The talks would also provide a platform to push for reform of Central America's multilateral institutions. The Central American Integration System and the Central American Bank for Economic Integration, mandated with deepening political and economic cooperation, have kept silent as democracies unraveled, lending a lifeline to the region's strongmen more than once. As the Inter-American Democratic Charter has largely failed to prevent backsliding in the region, Central American countries could agree on minimum democratic conditions for membership and actions to take if governments turn authoritarian.
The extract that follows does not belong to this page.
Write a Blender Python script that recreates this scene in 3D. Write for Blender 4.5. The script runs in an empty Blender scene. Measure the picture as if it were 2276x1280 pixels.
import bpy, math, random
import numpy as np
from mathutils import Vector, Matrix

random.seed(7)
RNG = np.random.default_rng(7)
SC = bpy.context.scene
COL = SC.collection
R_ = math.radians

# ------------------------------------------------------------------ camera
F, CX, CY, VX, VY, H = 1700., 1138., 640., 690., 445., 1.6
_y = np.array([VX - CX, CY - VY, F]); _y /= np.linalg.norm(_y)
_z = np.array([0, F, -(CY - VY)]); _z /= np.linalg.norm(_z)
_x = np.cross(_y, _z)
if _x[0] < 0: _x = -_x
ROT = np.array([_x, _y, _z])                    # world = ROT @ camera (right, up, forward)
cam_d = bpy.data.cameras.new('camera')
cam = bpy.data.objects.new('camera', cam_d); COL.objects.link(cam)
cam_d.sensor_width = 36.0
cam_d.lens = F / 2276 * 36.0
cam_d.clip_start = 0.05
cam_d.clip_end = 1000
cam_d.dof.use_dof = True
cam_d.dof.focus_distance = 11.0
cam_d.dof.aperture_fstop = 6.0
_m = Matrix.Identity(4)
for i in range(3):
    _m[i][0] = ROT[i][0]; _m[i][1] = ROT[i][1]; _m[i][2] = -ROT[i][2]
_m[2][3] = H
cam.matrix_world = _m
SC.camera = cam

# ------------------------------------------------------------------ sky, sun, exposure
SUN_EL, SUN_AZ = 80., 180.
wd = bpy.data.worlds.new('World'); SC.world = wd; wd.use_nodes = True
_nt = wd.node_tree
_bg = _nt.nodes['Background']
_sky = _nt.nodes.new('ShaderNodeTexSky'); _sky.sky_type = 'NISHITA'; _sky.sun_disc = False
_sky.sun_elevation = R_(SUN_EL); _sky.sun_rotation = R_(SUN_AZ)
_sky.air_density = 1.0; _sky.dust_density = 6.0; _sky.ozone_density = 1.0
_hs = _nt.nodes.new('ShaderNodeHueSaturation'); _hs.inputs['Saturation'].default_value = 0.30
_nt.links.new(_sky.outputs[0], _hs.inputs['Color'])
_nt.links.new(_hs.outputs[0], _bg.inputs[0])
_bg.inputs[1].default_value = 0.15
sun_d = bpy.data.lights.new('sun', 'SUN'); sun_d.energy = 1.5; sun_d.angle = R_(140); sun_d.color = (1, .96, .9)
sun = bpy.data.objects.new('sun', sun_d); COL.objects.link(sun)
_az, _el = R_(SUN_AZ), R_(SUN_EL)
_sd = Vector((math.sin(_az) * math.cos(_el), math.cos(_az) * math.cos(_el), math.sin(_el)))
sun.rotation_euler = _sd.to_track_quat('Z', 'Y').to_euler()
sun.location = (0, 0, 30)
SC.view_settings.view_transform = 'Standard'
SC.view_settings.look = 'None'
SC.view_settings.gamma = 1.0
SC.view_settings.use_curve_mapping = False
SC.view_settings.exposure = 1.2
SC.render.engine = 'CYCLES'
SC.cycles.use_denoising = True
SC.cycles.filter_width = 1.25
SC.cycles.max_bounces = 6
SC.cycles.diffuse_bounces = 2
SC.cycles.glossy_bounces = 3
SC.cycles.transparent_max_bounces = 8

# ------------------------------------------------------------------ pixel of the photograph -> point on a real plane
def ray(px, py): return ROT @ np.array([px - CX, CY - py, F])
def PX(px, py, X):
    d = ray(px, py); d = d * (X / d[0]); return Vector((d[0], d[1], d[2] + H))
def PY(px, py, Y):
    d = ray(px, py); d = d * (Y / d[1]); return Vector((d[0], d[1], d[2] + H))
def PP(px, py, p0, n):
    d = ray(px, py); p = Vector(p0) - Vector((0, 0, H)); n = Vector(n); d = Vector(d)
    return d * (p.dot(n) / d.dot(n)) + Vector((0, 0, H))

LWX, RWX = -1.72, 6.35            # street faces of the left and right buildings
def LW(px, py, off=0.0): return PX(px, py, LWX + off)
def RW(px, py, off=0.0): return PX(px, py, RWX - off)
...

Betting on a new set of accords might sound naively idealistic. Dialogues failed to restore democracy to Honduras after its 2009 coup or redress Ortega's 2018 deadly crackdown. And human rights abusers have done nothing to deserve a seat at the table. 

But we shouldn't forget: Central America broke through a seemingly impossible impasse before. Against the odds, the region came together in the 1980s to sign the Esquipulas Peace Agreements, also known as the Central American Peace Accords. The accords set up the framework for ending decades-long civil wars and established democratic ground rules.

True, in the years afterward, elites hijacked institutions. But this time around, there is the benefit of hindsight, plus a U.S. administration committed to investing resources in the re-democratization. The story isn't destined to repeat itself.  

A new round of Democracy Accords is worth attempting. If Central America could exit the war-torn 1980s through negotiations, it could surprise the world once more.